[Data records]
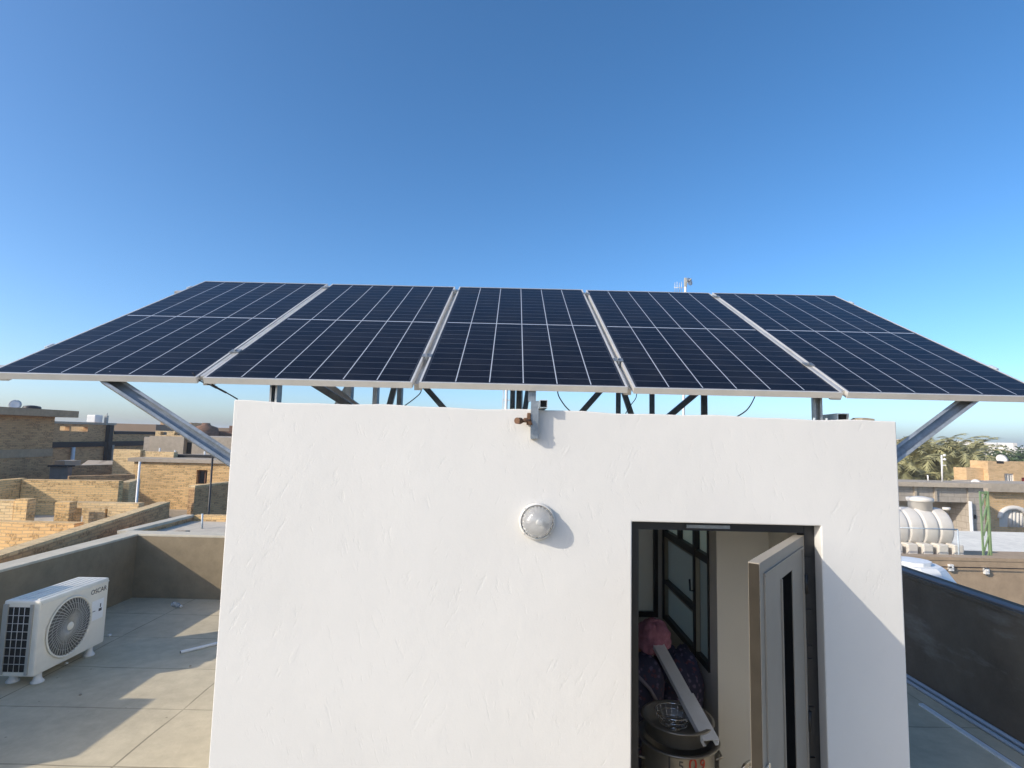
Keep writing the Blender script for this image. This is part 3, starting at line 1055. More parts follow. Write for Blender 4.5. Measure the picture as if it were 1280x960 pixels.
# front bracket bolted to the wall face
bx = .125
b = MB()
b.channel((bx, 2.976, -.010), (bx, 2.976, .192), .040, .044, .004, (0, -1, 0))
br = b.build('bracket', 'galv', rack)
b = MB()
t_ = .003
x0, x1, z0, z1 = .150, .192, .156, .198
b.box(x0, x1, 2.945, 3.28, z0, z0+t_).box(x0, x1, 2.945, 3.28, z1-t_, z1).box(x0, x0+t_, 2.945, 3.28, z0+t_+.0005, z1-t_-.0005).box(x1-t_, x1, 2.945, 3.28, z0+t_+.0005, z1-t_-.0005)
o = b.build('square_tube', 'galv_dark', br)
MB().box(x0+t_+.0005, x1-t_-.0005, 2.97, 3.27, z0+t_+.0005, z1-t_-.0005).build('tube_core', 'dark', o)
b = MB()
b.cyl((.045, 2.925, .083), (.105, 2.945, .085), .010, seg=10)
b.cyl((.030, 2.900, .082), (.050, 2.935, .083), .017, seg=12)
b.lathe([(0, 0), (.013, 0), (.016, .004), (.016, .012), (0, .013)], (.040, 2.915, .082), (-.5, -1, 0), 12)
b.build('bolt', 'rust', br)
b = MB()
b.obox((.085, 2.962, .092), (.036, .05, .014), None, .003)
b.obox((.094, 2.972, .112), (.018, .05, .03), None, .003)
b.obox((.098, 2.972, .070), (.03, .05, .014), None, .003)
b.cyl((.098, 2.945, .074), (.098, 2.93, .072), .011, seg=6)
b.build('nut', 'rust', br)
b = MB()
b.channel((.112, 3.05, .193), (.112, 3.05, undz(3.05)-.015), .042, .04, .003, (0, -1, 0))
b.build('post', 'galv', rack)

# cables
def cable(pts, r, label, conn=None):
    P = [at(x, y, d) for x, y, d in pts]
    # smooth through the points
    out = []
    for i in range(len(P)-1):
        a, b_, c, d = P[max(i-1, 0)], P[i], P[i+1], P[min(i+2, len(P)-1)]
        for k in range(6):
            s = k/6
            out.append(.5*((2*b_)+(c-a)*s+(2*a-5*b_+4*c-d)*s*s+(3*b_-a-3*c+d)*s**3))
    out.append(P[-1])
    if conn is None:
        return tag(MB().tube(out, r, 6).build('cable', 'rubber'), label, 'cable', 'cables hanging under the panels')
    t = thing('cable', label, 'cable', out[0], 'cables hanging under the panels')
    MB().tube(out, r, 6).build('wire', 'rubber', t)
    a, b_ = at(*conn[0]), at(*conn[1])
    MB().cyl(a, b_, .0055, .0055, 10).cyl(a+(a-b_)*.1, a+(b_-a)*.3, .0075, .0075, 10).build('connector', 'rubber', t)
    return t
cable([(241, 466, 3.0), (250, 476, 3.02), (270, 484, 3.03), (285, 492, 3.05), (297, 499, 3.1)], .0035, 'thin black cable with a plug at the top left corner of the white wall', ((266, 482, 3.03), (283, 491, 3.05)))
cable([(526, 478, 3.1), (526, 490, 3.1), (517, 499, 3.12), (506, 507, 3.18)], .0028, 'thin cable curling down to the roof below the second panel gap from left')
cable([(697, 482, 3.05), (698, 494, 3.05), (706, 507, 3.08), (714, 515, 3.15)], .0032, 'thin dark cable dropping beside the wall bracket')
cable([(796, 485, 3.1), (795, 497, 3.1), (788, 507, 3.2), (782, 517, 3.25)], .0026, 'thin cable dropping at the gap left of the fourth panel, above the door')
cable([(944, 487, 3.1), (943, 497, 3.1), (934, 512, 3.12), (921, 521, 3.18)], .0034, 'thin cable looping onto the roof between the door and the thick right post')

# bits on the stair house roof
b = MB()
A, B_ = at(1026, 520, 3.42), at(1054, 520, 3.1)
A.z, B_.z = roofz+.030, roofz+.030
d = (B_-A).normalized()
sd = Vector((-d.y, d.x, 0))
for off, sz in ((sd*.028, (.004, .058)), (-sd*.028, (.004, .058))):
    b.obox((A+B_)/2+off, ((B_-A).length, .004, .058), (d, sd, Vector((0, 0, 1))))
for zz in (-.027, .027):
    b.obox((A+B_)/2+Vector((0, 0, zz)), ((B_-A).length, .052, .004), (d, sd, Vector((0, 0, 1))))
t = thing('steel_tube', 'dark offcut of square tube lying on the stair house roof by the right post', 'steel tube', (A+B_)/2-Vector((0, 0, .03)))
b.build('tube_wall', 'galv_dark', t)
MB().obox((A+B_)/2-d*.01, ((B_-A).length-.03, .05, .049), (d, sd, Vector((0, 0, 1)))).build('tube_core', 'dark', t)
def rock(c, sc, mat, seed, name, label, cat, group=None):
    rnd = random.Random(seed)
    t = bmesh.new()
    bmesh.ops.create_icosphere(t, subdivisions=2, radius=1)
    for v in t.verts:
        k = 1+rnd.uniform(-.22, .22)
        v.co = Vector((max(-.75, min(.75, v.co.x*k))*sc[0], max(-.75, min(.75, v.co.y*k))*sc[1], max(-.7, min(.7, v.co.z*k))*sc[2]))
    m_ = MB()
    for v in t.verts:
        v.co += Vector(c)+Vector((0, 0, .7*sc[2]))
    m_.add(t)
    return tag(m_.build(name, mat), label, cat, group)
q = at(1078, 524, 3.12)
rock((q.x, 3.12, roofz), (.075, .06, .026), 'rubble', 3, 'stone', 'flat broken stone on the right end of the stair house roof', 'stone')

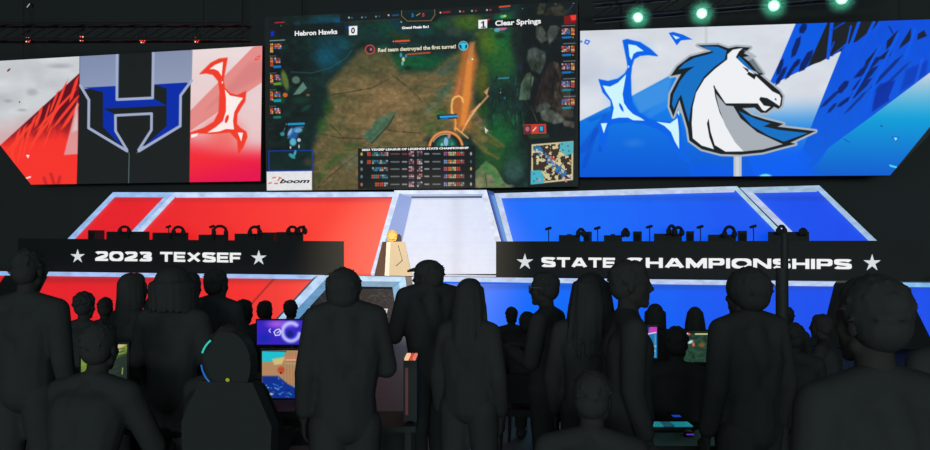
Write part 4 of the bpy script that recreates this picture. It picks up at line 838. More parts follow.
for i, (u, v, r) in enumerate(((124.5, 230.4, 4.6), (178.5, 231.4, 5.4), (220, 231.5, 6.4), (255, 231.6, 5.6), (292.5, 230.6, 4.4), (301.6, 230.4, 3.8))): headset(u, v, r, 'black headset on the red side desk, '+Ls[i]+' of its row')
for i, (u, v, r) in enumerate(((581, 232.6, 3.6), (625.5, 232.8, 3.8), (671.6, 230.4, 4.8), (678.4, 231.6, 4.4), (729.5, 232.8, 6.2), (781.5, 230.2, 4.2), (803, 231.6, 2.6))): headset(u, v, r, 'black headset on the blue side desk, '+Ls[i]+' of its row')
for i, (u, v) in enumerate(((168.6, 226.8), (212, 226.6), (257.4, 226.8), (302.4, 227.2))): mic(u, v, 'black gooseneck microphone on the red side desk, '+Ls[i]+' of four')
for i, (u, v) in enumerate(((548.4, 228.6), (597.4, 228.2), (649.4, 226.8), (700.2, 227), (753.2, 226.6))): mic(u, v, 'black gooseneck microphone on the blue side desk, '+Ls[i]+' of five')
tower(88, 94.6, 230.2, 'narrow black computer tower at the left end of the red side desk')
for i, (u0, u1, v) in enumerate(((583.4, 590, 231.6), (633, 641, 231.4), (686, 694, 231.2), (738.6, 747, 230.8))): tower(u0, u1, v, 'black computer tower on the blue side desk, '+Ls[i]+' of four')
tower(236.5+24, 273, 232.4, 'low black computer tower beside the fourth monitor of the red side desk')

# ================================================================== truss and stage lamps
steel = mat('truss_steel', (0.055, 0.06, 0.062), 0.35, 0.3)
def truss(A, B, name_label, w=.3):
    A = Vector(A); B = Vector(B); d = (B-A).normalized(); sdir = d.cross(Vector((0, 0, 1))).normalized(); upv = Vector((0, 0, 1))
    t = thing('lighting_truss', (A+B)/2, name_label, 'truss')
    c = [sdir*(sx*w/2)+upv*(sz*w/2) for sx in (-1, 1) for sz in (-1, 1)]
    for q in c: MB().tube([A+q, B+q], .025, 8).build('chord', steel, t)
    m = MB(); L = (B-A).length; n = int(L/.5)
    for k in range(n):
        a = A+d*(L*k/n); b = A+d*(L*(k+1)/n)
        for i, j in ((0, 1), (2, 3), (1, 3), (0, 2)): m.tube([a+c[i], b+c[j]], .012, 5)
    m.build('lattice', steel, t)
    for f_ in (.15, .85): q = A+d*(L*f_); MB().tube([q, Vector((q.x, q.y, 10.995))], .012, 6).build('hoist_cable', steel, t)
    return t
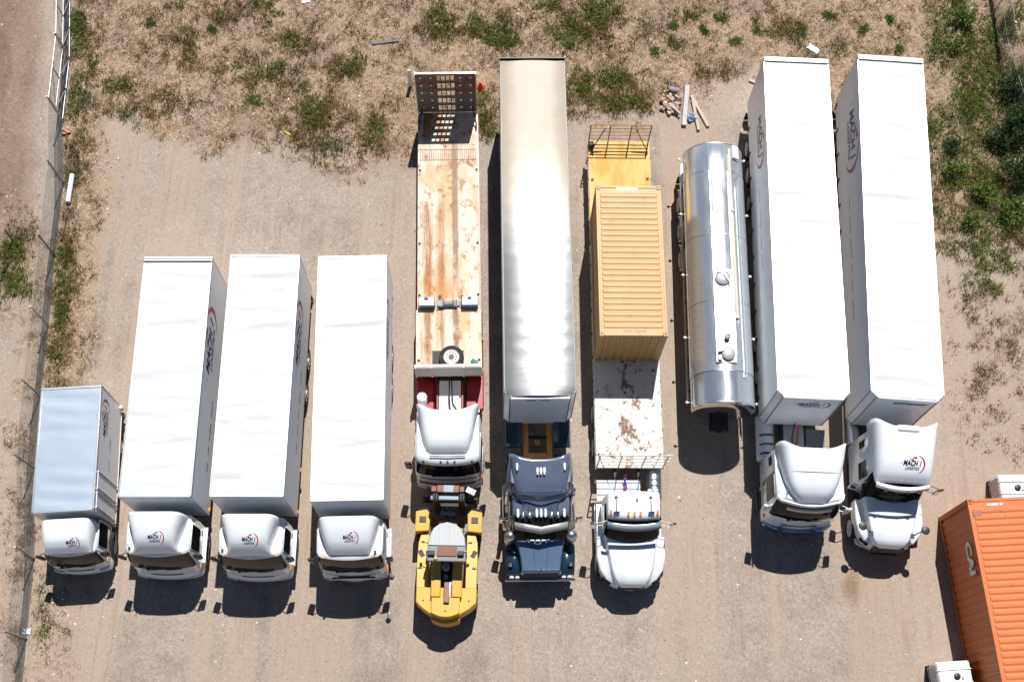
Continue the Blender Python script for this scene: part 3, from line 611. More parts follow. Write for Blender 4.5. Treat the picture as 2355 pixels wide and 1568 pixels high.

### DIRECTIONS FOR THIS TASK:
Find the word "follow" in the data and show each line that holds it.

### RESULT:
Keep writing the Blender script for this image. This is part 3, starting at line 1055. More parts follow. Write for Blender 4.5. Measure the picture as if it were 1280x960 pixels.
Write part 4 of the bpy script that recreates this picture. It picks up at line 838. More parts follow.
Continue the Blender Python script for this scene: part 3, from line 611. More parts follow. Write for Blender 4.5. Treat the picture as 2355 pixels wide and 1568 pixels high.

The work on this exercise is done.